→ Material for this task:
_____

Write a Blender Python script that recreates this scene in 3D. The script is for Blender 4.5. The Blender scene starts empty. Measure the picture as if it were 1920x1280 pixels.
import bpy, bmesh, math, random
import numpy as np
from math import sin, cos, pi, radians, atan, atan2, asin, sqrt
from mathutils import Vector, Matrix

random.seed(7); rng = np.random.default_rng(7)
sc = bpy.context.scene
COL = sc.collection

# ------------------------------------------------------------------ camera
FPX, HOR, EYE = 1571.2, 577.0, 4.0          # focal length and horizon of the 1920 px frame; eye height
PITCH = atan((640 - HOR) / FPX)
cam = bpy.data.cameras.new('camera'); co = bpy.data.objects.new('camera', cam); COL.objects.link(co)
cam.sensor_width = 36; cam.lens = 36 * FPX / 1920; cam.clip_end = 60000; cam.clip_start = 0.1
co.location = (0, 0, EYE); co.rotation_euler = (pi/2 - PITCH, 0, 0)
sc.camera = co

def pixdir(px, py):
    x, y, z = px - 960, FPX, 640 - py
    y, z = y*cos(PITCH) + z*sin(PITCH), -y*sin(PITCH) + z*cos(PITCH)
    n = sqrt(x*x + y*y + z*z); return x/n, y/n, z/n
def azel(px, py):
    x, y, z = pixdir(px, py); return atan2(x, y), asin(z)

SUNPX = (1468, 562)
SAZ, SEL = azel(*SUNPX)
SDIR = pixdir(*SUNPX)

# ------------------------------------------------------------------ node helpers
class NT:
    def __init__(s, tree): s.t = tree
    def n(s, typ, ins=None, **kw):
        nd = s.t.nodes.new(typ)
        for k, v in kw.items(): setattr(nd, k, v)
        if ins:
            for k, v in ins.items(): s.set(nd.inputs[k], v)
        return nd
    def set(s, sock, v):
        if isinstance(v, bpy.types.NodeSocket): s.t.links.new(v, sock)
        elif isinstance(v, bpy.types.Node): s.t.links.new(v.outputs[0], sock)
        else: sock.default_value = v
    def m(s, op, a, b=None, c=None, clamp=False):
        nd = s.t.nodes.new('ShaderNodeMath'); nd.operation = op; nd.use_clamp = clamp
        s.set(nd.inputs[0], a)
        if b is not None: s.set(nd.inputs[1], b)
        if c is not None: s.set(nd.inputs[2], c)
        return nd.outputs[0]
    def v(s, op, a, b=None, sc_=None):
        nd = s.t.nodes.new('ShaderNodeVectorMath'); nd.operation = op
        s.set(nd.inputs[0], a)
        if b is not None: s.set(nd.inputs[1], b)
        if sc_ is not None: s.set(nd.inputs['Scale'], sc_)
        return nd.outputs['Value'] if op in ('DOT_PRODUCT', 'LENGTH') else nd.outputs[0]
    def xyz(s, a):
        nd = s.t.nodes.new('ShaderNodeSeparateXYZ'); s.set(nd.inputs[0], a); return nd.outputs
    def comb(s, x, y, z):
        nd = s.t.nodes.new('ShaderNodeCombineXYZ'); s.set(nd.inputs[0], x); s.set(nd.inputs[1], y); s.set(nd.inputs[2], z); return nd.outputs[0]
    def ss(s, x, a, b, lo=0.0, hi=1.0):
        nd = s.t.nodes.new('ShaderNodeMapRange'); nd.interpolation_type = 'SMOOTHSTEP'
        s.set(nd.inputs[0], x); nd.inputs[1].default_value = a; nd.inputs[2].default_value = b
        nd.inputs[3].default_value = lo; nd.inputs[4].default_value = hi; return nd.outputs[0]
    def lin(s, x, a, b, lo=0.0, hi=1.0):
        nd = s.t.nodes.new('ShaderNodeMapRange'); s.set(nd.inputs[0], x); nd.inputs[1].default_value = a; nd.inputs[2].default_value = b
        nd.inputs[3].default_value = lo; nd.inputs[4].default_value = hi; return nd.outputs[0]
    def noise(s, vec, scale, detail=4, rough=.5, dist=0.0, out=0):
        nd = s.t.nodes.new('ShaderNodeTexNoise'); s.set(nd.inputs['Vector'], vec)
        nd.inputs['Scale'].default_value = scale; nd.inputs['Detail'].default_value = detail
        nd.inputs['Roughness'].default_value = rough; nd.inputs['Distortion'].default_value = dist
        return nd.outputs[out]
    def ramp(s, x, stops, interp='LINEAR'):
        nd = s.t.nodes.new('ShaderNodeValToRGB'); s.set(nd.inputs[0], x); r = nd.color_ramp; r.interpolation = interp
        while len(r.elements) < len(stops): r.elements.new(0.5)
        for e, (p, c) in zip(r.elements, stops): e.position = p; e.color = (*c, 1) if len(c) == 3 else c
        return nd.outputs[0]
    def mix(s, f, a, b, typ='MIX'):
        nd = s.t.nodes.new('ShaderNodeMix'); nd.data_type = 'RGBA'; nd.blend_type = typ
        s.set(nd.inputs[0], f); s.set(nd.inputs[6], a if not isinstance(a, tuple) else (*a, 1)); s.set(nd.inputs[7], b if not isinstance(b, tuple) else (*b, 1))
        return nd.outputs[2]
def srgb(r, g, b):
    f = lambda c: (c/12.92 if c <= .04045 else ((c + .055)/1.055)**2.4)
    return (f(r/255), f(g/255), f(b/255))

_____

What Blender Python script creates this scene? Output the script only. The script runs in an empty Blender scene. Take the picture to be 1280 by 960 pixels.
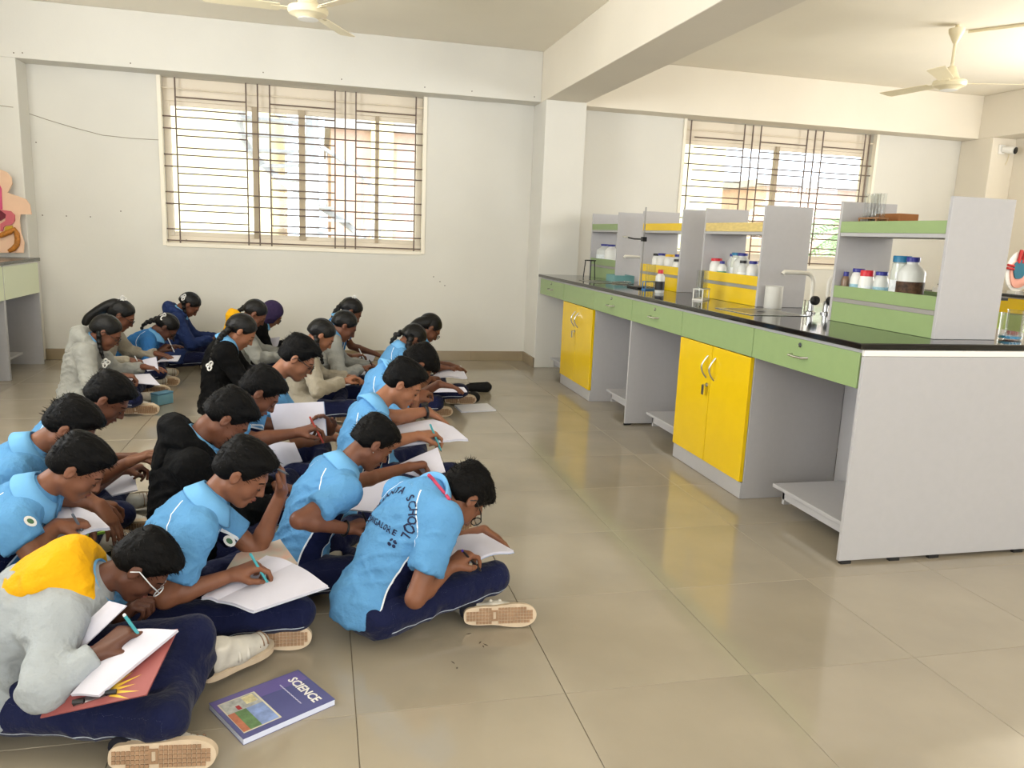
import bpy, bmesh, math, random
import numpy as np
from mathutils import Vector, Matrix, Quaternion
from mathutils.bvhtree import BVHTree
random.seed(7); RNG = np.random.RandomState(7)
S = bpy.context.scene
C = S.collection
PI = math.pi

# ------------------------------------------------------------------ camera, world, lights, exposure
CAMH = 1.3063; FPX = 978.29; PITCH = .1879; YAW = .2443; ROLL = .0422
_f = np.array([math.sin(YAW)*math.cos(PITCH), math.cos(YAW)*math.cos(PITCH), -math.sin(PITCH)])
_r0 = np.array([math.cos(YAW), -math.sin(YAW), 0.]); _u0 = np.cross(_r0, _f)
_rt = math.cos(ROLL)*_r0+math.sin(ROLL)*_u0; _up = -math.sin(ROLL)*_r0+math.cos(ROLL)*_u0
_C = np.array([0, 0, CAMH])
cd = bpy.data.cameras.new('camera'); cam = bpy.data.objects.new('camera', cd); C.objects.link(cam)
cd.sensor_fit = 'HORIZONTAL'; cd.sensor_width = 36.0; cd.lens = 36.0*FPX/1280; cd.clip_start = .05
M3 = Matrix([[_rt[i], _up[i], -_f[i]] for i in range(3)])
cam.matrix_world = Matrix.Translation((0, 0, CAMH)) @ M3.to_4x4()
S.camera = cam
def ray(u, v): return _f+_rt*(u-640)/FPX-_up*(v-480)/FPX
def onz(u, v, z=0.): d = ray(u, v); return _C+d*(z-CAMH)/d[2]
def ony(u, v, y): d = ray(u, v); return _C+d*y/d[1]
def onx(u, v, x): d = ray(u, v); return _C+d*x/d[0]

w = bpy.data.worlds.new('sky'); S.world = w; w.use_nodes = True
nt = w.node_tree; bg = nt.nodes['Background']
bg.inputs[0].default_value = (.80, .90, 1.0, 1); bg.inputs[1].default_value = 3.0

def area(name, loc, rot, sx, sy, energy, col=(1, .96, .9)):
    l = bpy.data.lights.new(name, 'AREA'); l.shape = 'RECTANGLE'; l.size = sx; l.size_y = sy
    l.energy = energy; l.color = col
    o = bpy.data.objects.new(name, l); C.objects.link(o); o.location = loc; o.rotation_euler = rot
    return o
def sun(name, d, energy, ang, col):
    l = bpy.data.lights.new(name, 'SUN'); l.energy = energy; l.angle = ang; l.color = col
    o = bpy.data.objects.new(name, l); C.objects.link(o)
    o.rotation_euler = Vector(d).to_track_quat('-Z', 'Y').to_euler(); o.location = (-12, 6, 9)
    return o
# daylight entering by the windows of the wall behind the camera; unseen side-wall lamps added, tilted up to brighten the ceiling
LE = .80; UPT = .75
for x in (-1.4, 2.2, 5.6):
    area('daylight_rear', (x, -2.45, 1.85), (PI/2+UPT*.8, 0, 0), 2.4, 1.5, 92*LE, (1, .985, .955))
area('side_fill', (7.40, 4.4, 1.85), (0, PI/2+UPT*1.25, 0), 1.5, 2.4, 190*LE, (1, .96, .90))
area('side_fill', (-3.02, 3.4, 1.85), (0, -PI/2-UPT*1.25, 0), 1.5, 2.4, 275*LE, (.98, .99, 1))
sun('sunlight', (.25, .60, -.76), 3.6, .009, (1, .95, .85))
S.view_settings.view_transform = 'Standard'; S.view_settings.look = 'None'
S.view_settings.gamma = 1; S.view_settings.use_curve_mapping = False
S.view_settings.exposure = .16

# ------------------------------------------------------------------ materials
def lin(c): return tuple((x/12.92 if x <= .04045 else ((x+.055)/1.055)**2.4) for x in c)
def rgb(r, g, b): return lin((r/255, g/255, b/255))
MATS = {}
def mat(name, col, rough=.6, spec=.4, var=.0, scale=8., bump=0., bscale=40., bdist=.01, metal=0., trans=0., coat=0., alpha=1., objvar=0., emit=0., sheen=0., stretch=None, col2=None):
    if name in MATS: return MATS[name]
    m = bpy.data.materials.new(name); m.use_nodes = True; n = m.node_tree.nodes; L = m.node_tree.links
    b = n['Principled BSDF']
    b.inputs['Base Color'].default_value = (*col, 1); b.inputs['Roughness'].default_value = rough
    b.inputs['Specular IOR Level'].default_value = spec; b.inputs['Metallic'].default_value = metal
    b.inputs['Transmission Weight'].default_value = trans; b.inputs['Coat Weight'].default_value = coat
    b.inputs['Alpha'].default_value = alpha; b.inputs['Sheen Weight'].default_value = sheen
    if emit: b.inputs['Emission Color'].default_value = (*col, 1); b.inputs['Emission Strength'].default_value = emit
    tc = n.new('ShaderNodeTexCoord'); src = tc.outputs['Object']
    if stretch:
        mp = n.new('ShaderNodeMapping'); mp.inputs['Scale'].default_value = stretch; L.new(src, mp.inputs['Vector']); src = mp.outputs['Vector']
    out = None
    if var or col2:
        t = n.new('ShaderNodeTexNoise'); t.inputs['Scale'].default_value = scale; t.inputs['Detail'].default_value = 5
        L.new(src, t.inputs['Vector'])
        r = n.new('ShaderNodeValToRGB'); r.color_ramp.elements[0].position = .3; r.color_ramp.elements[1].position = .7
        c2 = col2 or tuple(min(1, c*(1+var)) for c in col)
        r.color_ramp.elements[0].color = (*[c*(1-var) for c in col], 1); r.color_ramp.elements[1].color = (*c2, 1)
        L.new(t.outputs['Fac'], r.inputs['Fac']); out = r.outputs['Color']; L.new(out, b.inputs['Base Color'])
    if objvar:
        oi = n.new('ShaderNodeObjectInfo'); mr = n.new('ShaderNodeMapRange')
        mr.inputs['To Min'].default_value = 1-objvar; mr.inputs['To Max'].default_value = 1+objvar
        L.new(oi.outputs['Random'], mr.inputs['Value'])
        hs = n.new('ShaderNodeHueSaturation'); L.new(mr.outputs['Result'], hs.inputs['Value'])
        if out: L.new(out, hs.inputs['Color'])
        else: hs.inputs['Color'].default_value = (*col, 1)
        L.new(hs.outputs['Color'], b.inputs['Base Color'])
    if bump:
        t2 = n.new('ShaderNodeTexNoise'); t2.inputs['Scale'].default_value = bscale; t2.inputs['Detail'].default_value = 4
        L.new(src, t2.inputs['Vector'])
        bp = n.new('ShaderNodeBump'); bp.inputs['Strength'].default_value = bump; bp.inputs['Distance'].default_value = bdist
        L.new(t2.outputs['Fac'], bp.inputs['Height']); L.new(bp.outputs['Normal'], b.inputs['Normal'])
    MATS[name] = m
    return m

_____

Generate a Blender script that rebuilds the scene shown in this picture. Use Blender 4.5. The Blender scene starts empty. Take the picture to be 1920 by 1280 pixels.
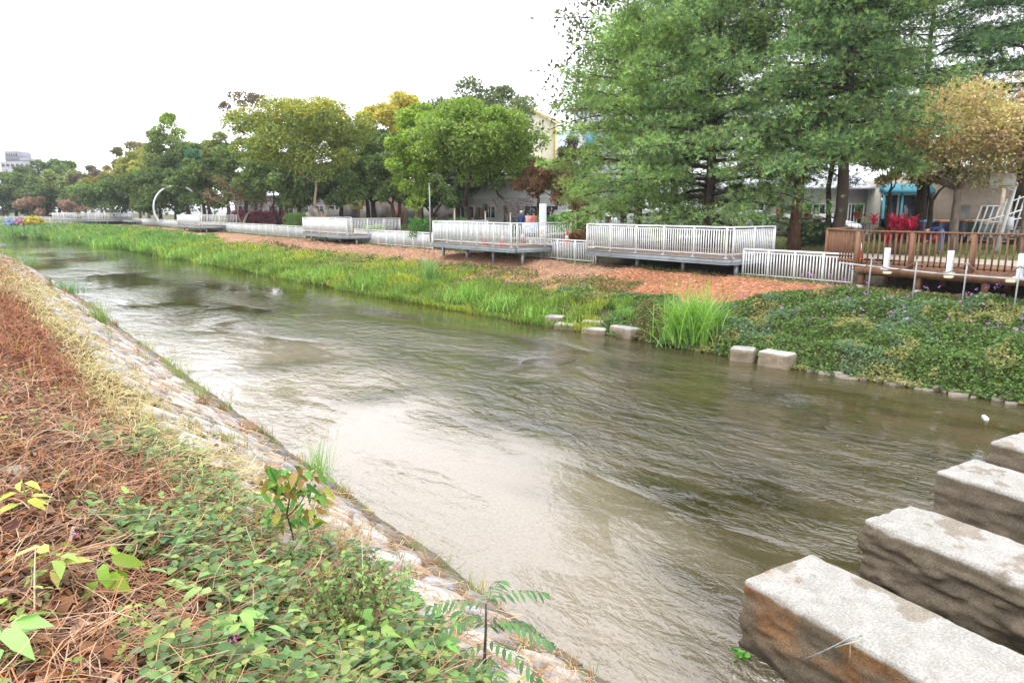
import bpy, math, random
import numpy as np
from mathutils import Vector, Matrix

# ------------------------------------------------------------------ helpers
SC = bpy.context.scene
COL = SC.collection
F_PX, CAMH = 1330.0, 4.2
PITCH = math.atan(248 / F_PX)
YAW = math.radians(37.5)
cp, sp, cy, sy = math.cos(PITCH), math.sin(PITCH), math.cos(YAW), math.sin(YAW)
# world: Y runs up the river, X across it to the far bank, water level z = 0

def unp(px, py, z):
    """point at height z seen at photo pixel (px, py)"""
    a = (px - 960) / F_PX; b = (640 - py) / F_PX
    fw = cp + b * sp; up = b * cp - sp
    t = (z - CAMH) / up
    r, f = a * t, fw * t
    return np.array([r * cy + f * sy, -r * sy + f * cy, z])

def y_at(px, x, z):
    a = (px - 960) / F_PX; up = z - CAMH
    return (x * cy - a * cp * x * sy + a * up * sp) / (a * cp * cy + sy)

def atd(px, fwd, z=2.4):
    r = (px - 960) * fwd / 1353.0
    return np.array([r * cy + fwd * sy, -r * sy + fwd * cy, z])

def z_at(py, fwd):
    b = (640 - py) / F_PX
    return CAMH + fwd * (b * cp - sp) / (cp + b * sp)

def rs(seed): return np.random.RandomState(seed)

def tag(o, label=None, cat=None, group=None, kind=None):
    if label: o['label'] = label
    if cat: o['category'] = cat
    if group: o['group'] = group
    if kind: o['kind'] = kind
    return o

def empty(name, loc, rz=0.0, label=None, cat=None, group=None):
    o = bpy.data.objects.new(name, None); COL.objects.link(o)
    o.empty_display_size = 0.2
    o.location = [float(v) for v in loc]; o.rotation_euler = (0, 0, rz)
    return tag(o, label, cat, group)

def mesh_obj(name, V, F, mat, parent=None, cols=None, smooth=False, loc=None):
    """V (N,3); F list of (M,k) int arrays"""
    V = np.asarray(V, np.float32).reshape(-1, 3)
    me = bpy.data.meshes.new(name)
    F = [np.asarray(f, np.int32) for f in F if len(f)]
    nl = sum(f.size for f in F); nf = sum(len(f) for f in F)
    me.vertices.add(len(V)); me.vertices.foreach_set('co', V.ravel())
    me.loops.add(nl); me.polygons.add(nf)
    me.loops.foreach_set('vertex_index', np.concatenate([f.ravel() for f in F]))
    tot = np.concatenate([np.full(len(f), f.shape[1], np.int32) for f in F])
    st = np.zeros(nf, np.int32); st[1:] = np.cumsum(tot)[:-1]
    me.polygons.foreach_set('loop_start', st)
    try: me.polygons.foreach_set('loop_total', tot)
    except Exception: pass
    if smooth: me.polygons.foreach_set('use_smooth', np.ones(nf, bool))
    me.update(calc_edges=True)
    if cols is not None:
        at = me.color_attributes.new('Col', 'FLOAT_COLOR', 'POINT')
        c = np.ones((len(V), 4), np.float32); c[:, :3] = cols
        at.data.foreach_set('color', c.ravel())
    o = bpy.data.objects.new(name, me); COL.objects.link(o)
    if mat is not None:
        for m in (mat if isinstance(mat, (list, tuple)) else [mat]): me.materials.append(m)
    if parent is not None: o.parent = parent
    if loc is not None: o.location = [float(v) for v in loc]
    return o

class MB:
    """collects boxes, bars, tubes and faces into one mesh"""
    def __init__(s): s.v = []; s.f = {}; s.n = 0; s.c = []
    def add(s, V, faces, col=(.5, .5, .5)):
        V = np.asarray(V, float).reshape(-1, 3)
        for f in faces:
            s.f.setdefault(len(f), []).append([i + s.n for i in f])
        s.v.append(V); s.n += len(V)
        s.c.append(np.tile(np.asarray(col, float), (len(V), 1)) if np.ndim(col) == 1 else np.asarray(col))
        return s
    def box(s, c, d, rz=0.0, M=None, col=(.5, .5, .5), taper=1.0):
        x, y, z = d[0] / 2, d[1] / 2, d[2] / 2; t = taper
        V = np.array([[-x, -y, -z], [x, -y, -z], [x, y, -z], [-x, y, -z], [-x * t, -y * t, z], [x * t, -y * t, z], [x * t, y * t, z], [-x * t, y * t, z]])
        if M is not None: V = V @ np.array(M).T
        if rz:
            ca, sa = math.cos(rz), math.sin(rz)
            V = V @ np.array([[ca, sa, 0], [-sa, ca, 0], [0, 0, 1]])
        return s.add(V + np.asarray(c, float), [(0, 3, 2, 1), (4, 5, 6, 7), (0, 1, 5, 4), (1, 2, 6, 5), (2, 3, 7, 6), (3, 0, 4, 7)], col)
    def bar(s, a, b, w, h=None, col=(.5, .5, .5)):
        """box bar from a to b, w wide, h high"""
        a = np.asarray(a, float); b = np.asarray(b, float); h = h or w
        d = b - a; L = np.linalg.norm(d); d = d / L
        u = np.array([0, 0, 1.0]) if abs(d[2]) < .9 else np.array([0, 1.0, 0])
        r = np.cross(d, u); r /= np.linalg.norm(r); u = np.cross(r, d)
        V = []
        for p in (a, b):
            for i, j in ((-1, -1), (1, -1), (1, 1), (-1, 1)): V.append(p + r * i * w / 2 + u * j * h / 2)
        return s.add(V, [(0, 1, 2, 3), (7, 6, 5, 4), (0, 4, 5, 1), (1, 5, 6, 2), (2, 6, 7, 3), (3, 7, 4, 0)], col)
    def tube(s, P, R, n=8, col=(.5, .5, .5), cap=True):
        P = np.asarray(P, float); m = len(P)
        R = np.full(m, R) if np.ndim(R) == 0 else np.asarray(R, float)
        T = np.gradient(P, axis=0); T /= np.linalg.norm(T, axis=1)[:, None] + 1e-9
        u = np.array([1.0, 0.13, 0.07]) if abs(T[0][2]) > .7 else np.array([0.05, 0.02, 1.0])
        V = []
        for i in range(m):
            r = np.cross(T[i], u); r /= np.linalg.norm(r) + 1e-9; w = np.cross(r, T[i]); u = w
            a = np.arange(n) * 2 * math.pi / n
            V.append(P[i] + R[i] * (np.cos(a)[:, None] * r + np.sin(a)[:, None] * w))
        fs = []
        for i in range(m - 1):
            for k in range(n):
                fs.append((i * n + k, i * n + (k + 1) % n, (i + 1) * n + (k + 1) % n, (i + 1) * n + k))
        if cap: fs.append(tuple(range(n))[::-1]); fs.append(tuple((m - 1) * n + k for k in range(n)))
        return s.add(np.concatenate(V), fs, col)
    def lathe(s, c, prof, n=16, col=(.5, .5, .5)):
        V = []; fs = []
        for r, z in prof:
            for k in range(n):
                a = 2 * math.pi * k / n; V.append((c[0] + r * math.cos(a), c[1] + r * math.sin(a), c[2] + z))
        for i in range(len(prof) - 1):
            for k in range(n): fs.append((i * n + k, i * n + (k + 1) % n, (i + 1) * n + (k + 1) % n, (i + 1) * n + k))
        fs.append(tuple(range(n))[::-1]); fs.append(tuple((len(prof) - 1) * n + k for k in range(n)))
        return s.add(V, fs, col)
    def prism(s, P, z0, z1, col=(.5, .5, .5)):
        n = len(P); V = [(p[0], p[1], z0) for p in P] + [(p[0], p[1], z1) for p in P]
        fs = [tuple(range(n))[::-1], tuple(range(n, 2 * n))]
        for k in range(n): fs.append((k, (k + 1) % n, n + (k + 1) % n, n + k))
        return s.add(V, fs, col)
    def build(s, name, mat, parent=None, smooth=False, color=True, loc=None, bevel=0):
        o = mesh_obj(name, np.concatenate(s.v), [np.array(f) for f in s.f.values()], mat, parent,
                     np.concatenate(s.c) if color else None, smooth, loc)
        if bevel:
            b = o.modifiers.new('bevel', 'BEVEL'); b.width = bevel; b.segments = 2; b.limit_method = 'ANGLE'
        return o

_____

Exactly reproduce the stretch that starts at the line containing "What Blender Python" and ends at the line containing "PI = math.pi", both ends included; leave any pictures out.

What Blender Python script creates this scene? Output the script only. The script runs in an empty Blender scene. Take the picture to be 1280 by 960 pixels.
import bpy, bmesh, math, random
import numpy as np
from mathutils import Vector, Matrix, Quaternion
from mathutils.bvhtree import BVHTree
random.seed(7); RNG = np.random.RandomState(7)
S = bpy.context.scene
C = S.collection
PI = math.pi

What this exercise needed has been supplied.